▶ _ITEMS_:
□ □ □ □
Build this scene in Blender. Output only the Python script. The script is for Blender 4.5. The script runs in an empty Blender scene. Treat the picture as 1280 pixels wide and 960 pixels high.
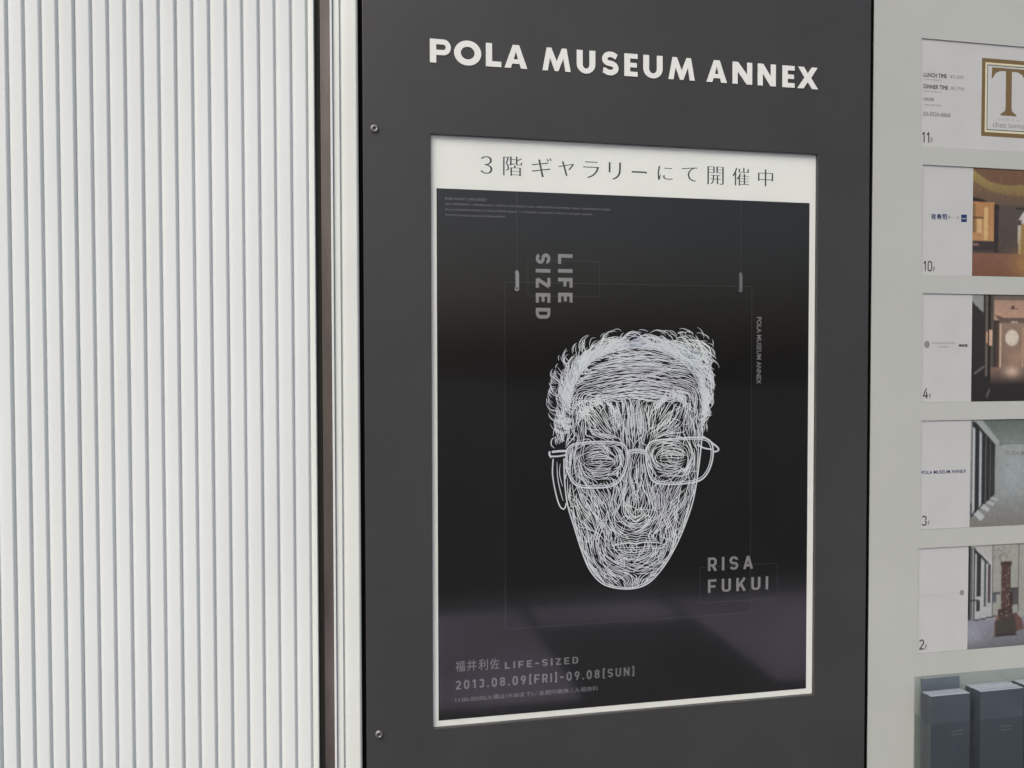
import bpy, math, random
import numpy as np
from mathutils import Vector, Matrix
from mathutils.geometry import tessellate_polygon

rnd = random.Random(7)
sc = bpy.context.scene
COL = sc.collection
R = math.radians

# ---------------------------------------------------------------- camera
CAM = Vector((0.0, -1.60, 1.45))
yaw, pitch, roll = R(11.75), R(1.5), R(-0.1)
F = Vector((math.sin(yaw) * math.cos(pitch), math.cos(yaw) * math.cos(pitch), -math.sin(pitch)))
RT = Vector((math.cos(yaw), -math.sin(yaw), 0))
UP = RT.cross(F)
R2 = RT * math.cos(roll) + UP * math.sin(roll)
U2 = -RT * math.sin(roll) + UP * math.cos(roll)
cd = bpy.data.cameras.new('camera')
cam = bpy.data.objects.new('camera', cd)
COL.objects.link(cam)
m = Matrix((R2, U2, -F)).transposed().to_4x4()
m.translation = CAM
cam.matrix_world = m
cd.sensor_width = 36.0
cd.lens = 36.0 * 1060.0 / 1280.0
cd.clip_start = 0.02
cd.clip_end = 500
sc.camera = cam

# ---------------------------------------------------------------- light
SUN_EL, SUN_AZ = R(48), R(222)      # azimuth from +y clockwise: over the left shoulder of the viewer
w = bpy.data.worlds.new('World')
sc.world = w
w.use_nodes = True
nt = w.node_tree
sky = nt.nodes.new('ShaderNodeTexSky')
sky.sky_type = 'NISHITA'
sky.sun_disc = False
sky.sun_elevation = SUN_EL
sky.sun_rotation = SUN_AZ
sky.air_density = 1.0
sky.dust_density = 6.0
sky.ozone_density = 1.0
nt.links.new(sky.outputs[0], nt.nodes['Background'].inputs[0])
nt.nodes['Background'].inputs[1].default_value = 0.08
sd = bpy.data.lights.new('overcast_sun', 'SUN')
sd.energy = 1.0
sd.angle = R(50)
sd.color = (1.0, 0.995, 0.97)
so = bpy.data.objects.new('overcast_sun', sd)
COL.objects.link(so)
sdir = Vector((math.sin(SUN_AZ) * math.cos(SUN_EL), math.cos(SUN_AZ) * math.cos(SUN_EL), math.sin(SUN_EL)))
so.rotation_euler = sdir.to_track_quat('Z', 'Y').to_euler()
so.location = (-4, -6, 8)
vs = sc.view_settings
vs.view_transform = 'Standard'
vs.look = 'None'
vs.gamma = 1
vs.exposure = 0.88
sc.display_settings.display_device = 'sRGB'
sc.cycles.max_bounces = 8
sc.cycles.transparent_max_bounces = 12


# ---------------------------------------------------------------- materials
def lin(c):
    return tuple(((v / 255) / 12.92) if v / 255 <= 0.04045 else (((v / 255) + 0.055) / 1.055) ** 2.4 for v in c)


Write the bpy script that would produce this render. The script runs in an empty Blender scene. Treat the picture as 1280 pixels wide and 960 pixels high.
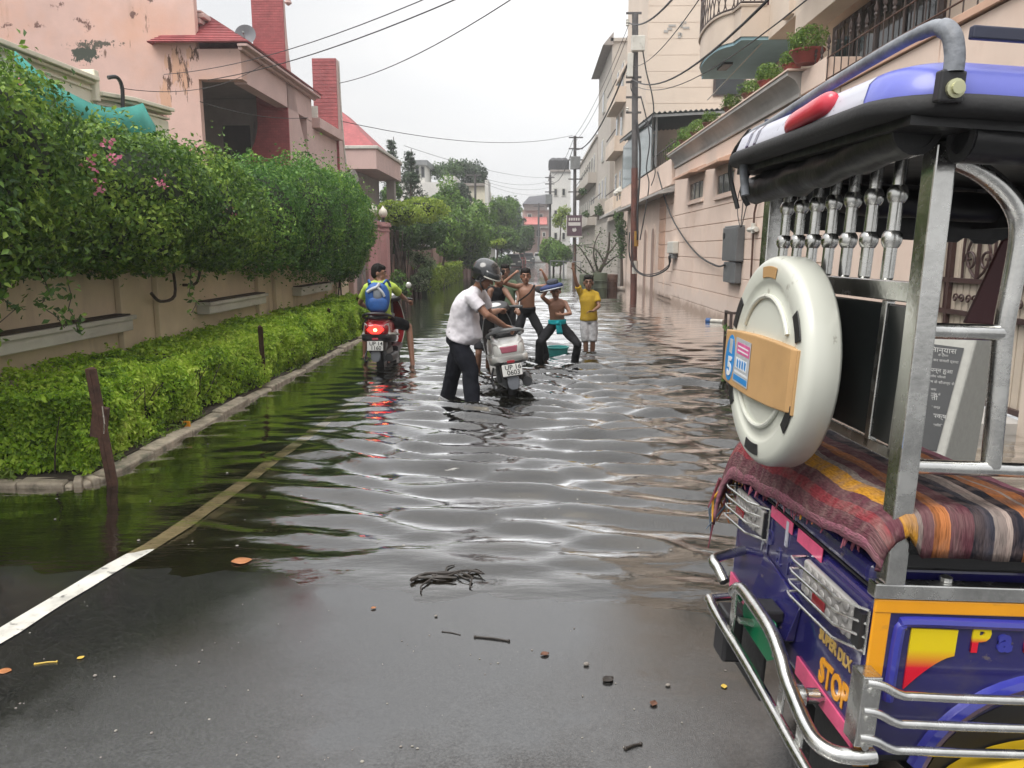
import bpy, bmesh, math, random
import numpy as np
from mathutils import Vector, Matrix, noise

random.seed(7); np.random.seed(7)
R = math.radians
SC = bpy.context.scene
COL = SC.collection

# ------------------------------------------------------------------ camera, sky, sun, exposure
CAM_H, FOC, PITCH, YAW = 1.62, 960.0, R(9.93), R(1.5)
cam_d = bpy.data.cameras.new('camera'); cam = bpy.data.objects.new('camera', cam_d); COL.objects.link(cam)
cam.location = (0, 0, CAM_H); cam.rotation_euler = (R(90) - PITCH, 0, YAW)
cam_d.sensor_width = 36.0; cam_d.lens = 36.0 * FOC / 1280.0
cam_d.clip_start = 0.05; cam_d.clip_end = 2000
SC.camera = cam

SUN_EL, SUN_AZ = 56.0, 222.0            # degrees; azimuth clockwise from +Y
world = bpy.data.worlds.new('World'); SC.world = world; world.use_nodes = True
wn, wl = world.node_tree.nodes, world.node_tree.links
wn.clear()
w_out = wn.new('ShaderNodeOutputWorld'); w_bg = wn.new('ShaderNodeBackground')
sky = wn.new('ShaderNodeTexSky'); sky.sky_type = 'NISHITA'; sky.sun_disc = False
sky.sun_elevation = R(SUN_EL); sky.sun_rotation = R(SUN_AZ); sky.air_density = 1.5; sky.dust_density = 4.0
w_tc = wn.new('ShaderNodeTexCoord'); w_sep = wn.new('ShaderNodeSeparateXYZ'); wl.new(w_tc.outputs['Generated'], w_sep.inputs[0])
w_map = wn.new('ShaderNodeMapping'); w_map.inputs['Scale'].default_value = (1.0, 1.0, 2.6); wl.new(w_tc.outputs['Generated'], w_map.inputs[0])
w_noise = wn.new('ShaderNodeTexNoise'); w_noise.inputs['Scale'].default_value = 2.3; w_noise.inputs['Detail'].default_value = 5; w_noise.inputs['Roughness'].default_value = 0.5
wl.new(w_map.outputs[0], w_noise.inputs['Vector'])
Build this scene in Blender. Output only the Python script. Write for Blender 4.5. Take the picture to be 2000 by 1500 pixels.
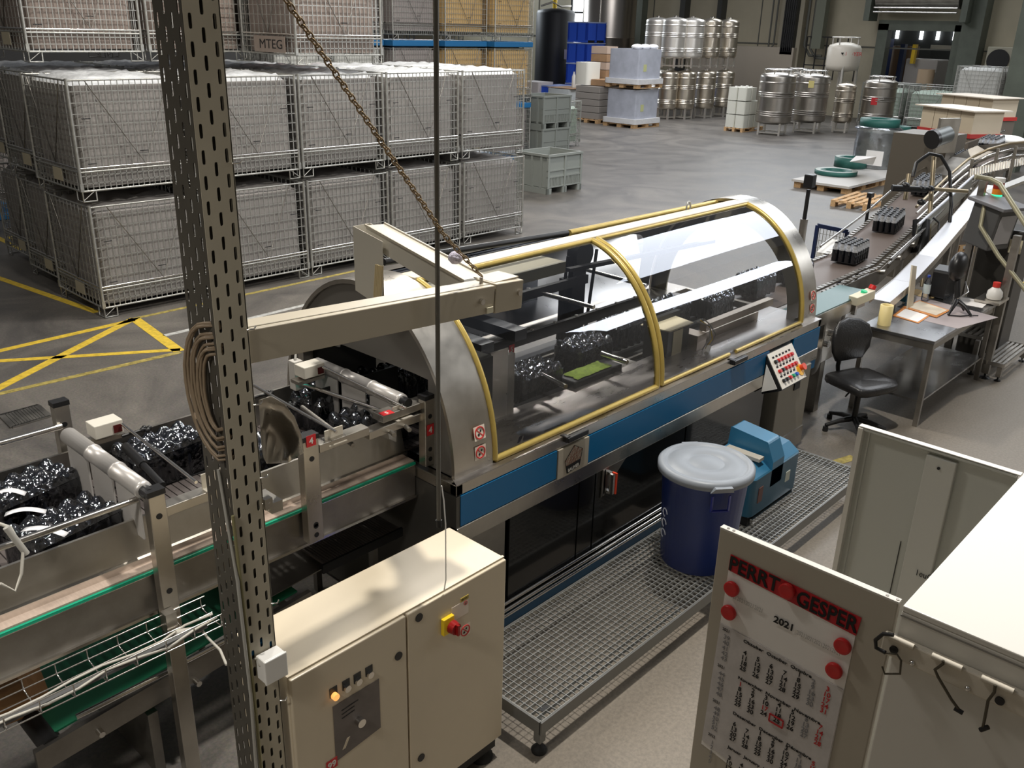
import bpy, bmesh, math, random
from mathutils import Vector, Matrix
random.seed(7)
for o in list(bpy.data.objects): bpy.data.objects.remove(o)
S=bpy.context.scene; COL=S.collection; PI=math.pi
# ---------------- camera (phone on the mezzanine, 3.5 m above the hall floor) ----------------
FPX=1753.0; CH=3.5
MC=[Vector((0.682996,-0.729978,0.025478)),Vector((-0.254312,-0.270353,-0.928566)),Vector((0.684720,0.627728,-0.370292))]
cd=bpy.data.cameras.new('camera'); cam=bpy.data.objects.new('camera',cd); COL.objects.link(cam)
cd.sensor_width=36; cd.lens=36*FPX/2000; cd.clip_start=.05; cd.clip_end=200
cam.matrix_world=Matrix(((MC[0][0],-MC[1][0],-MC[2][0],0),(MC[0][1],-MC[1][1],-MC[2][1],0),(MC[0][2],-MC[1][2],-MC[2][2],CH),(0,0,0,1)))
S.camera=cam
# ---------------- view, world, lights ----------------
S.view_settings.view_transform='Standard'; S.view_settings.look='None'; S.view_settings.gamma=1
S.view_settings.use_curve_mapping=False; S.view_settings.exposure=0.0
w=bpy.data.worlds.new('hall_air'); S.world=w; w.use_nodes=True
bgn=w.node_tree.nodes['Background']; bgn.inputs[0].default_value=(.86,.88,.93,1); bgn.inputs[1].default_value=.13
def area(name,loc,tgt,sx,sy,power,col=(1,.95,.87),spread=180):
    l=bpy.data.lights.new(name,'AREA'); l.shape='RECTANGLE'; l.size=sx; l.size_y=sy; l.energy=power; l.color=col
    l.spread=math.radians(spread)
    o=bpy.data.objects.new(name,l); COL.objects.link(o); o.location=loc
    d=Vector(tgt)-Vector(loc); o.rotation_euler=d.to_track_quat('-Z','Y').to_euler(); return o
area('hall_lamp_and_fill',(4.1,2.42,8.0),(4.1,2.5,0),.24,.24,520)
area('hall_lamp_and_fill',(7.5,8.5,8.4),(7.5,8.4,0),1.2,.6,420)
area('hall_lamp_and_fill',(12.5,11,8.4),(12.5,11,0),1.6,.6,480)
area('hall_lamp_and_fill',(.5,6.5,8.2),(1.5,6.0,0),1.2,.6,160)
area('hall_lamp_and_fill',(27,19,9),(27,19,0),9,6,1200,(.97,.97,1))
area('hall_lamp_and_fill',(-2.2,1.6,5.8),(1.3,3.8,.4),.8,.6,15,(1,.95,.87),50)  # added fill, narrowed to brighten the belt under the infeed conveyor
area('roof_light',(18.6,3.3,9.2),(18.6,3.31,0),8,7,1100,(.93,.96,1))
area('side_window',(17.8,-3.85,6.0),(17.8,4,5.5),8,1.7,420,(.93,.96,1))
area('added_glint_light',(41,14,8.6),(18,6,1),18,2.6,1500,(.9,.95,1))  # added light out of view, gives glints on packs, table and chute
area('window_daylight',(40,44,9),(20,16,0),14,5,3600,(.85,.93,1))
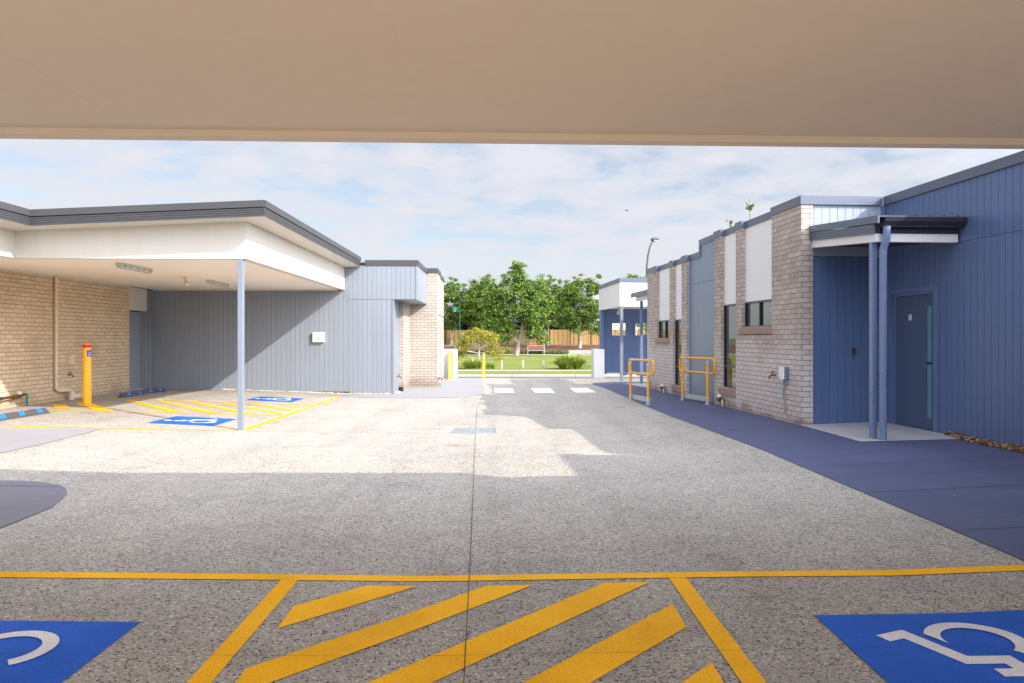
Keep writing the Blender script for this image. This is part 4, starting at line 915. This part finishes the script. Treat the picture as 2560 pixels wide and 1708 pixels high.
# ------------------------------------------------------------------ pebbles
def pebbles(name, F, pts, r0, r1, mat, seed, label_kind):
    rnd = random.Random(seed); mb = MB()
    for x, y, z in pts:
        r = rnd.uniform(r0, r1); a = rnd.random()*6.28; q = MB().ball((0, 0, 0), r, (rnd.uniform(.8, 1.4), rnd.uniform(.6, 1), rnd.uniform(.45, .75)), 7, 5)
        q.v = [(vx*math.cos(a)-vy*math.sin(a)+x, vx*math.sin(a)+vy*math.cos(a)+y, vz+z+r*.3) for vx, vy, vz in q.v]; mb.add(q.v, q.f, True)
    ob = bpy.data.objects.new(name, add_mesh(name, mb, M[mat])); COL.objects.link(ob); ob.rotation_euler = (0, 0, -F.a); tag(ob, label_kind, 'pebbles', kind='stuff'); return ob
rnd = random.Random(11); pts = []
for k in range(760):
    v = rnd.uniform(6.6, 10.45); w = .20*min(1, (10.5-v)*1.2+.1); u = 7.02-rnd.random()*w; P = FR.w(u, v); pts.append((u, v, g(P.x, P.y)+.008+rnd.uniform(0, .035)*(u-6.82)/.2))
pebbles('pebble_strip', FR, pts, .014, .034, 'pebble', 2, 'brown and ochre pebbles along the foot of the right blue wall')
pts = []
for k in range(420):
    u = rnd.uniform(-7.6, -2.95); P = FL.w(u, 21.2); pts.append((u, 21.285-rnd.random()**2*.10, g(P.x, P.y)+.006))
for k in range(60): u, v = rnd.uniform(-3.0, -2.7), rnd.uniform(21.25, 22.2); u = -2.84+.2*rnd.random()*(1-(v-21.25)); P = FL.w(u, v); pts.append((u, v, g(P.x, P.y)+.01))
pebbles('pebble_strip', FL, pts, .012, .03, 'pebble_pale', 3, 'pale pebbles along the foot of the grey clad wall')

# ------------------------------------------------------------------ park: fence, benches, posts, lamps
def fence():
    t = Thing('fence', 'long golden timber paling fence behind the trees', 'fence', FW, (0, 88, .5))
    rnd = random.Random(8); mb = MB(); x = -22.0
    while x < 24: h = 2.33+rnd.uniform(-.015, .015)+.03*math.sin(x*.2); mb.box(x, x+.098, 88+rnd.uniform(0, .012), 88.03, .62, h); x += .102
    t.part('paling', mb, 'fence', kind='stuff')
    for k in range(20):
        x = -22+2.4*k; t.part('post', MB().box(x, x+.1, 87.9, 87.985, .3, 2.35), 'fence')
    t.part('sleeper', MB().box(-22, 24, 87.86, 87.895, .42, .60).box(-22, 24, 87.94, 87.98, .60, .64), 'sleeper')
    single('retaining_wall', MB().box(5.3, 12, 71.0, 71.3, -.3, .25).box(4.0, 5.28, 71.1, 71.35, -.3, .12), 'kerb', 'low pale retaining wall in front of the mulch on the right', 'wall', FW, (8, 71, -.1))
fence()
def bench(x, label):
    y = 70.0; t = Thing('park_bench', label, 'bench', FW, (x, y, -.12), 'park benches by the lawn'); w = .76
    bk = MB()
    for k in range(4): z = .28+.105*k; bk.box(x-w+.05, x+w-.05, y+.30-.03*k-.0, y+.325-.03*k, z, z+.085)
    t.part('backrest', bk, 'slat_red')
    st = MB()
    for k in range(4): st.box(x-w+.05, x+w-.05, y+.34+.11*k, y+.43+.11*k, .28, .31)
    t.part('seat', st, 'slat_red')
    for s in (-1, 1):
        t.part('leg', MB().box(x+s*w-.03, x+s*w+.03, y+.22, y+.27, -.13, .72).box(x+s*w-.03, x+s*w+.03, y+.27, y+.80, .24, .275).box(x+s*w-.03, x+s*w+.03, y+.75, y+.80, -.13, .24), 'galv')
    t.part('frame_rail', MB().box(x-w, x+w, y+.20, y+.219, .68, .72).box(x-w, x+w, y+.20, y+.219, .22, .26), 'galv')
bench(2.22, 'red slatted park bench with white frame in front of the mulch'); bench(-5.95, 'red slatted bench back showing above the left white wall')
for k, (px, lab) in enumerate(((-.56, 'left'), (.625, 'middle'), (1.765, 'right'))):
    single('timber_bollard', MB().box(px-.045, px+.045, 42.5, 42.59, -.35, .13).prism([(px-.045, .13), (px+.045, .13), (px+.03, .16), (px-.03, .16)], 42.5, 42.59, 'y'), 'post_timber', 'short grey timber post on the lawn, %s one of three' % lab, 'post', FW, (px, 42.55, -.32), 'timber posts along the lawn')
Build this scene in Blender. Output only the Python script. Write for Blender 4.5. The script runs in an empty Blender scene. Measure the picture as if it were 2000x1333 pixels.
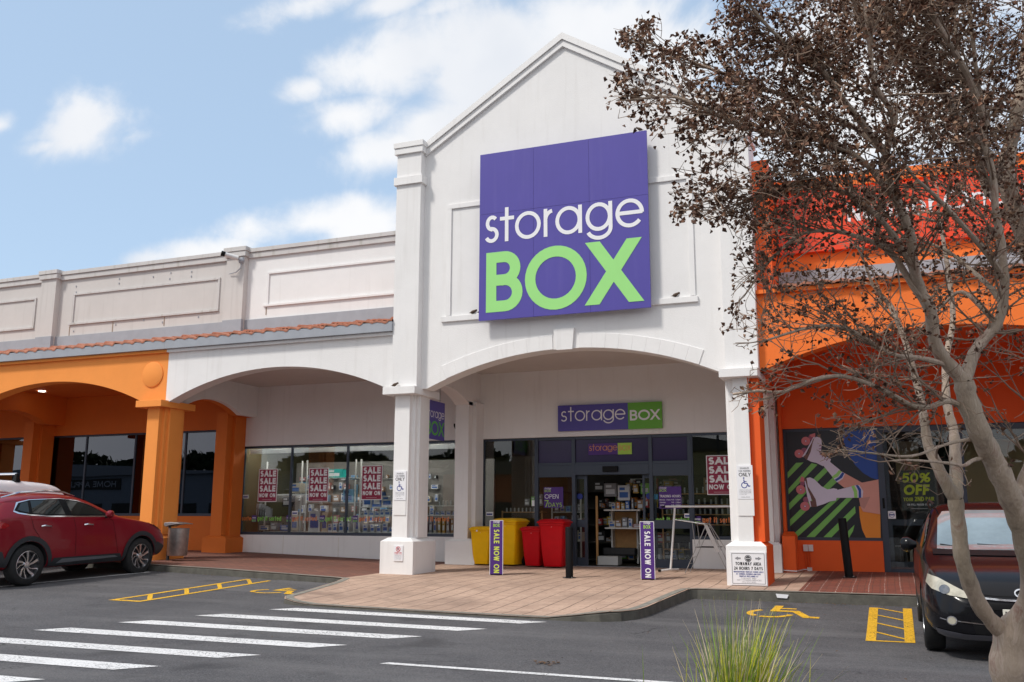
import bpy, bmesh, math, random
from math import sin, cos, pi, radians, sqrt, atan2
from mathutils import Vector, Matrix
from mathutils.geometry import tessellate_polygon
from mathutils.bvhtree import BVHTree
SC = bpy.context.scene
COL = SC.collection
random.seed(7)

# ------------------------------------------------------------------ camera
CAMZ = 1.45
cam_d = bpy.data.cameras.new("camera"); cam = bpy.data.objects.new("camera", cam_d); COL.objects.link(cam)
cam_d.sensor_width = 36; cam_d.lens = 33.03; cam_d.clip_end = 3000; cam_d.clip_start = .05
def cam_axes(yaw, pit, rol):
    f = Vector((sin(yaw)*cos(pit), cos(yaw)*cos(pit), sin(pit)))
    r0 = Vector((cos(yaw), -sin(yaw), 0)); u0 = r0.cross(f)
    return cos(rol)*r0+sin(rol)*u0, -sin(rol)*r0+cos(rol)*u0, f
R_, U_, F_ = cam_axes(-.378947518, .186373612, .002916130)
cam.matrix_world = Matrix(((R_.x, U_.x, -F_.x, 0), (R_.y, U_.y, -F_.y, 0), (R_.z, U_.z, -F_.z, CAMZ), (0, 0, 0, 1)))
SC.camera = cam

# ------------------------------------------------------------------ world, sun, exposure
SUN_AZ = radians(215)      # direction the sun stands in, clockwise from +Y
SUN_EL = radians(52)
SKY_STRENGTH = .10
SC.view_settings.view_transform = 'Standard'; SC.view_settings.look = 'None'
SC.view_settings.gamma = 1; SC.view_settings.exposure = .62
W = bpy.data.worlds.new("World"); SC.world = W; W.use_nodes = True
nt = W.node_tree; N = nt.nodes; LK = nt.links; N.clear()
def nn(t, **k):
    n = N.new(t)
    for a, b in k.items(): setattr(n, a, b)
    return n
def mth(op, a, b=None, c=None, clamp=False):
    n = nn('ShaderNodeMath', operation=op, use_clamp=clamp)
    for i, v in enumerate((a, b, c)):
        if v is None: continue
        if isinstance(v, (int, float)): n.inputs[i].default_value = v
        else: LK.new(v, n.inputs[i])
    return n.outputs[0]
sky = nn('ShaderNodeTexSky', sky_type='NISHITA', sun_disc=False, sun_elevation=SUN_EL, sun_rotation=SUN_AZ,
         altitude=50, air_density=1.0, dust_density=1.2, ozone_density=1.0)
tc = nn('ShaderNodeTexCoord'); sx = nn('ShaderNodeSeparateXYZ'); LK.new(tc.outputs['Generated'], sx.inputs[0])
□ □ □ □
▶ _STATED PROBLEM_: Note how many lines in the material hold the word "scene", and give that number with nothing added.

▶ _ANSWER TO THIS PROBLEM_: 8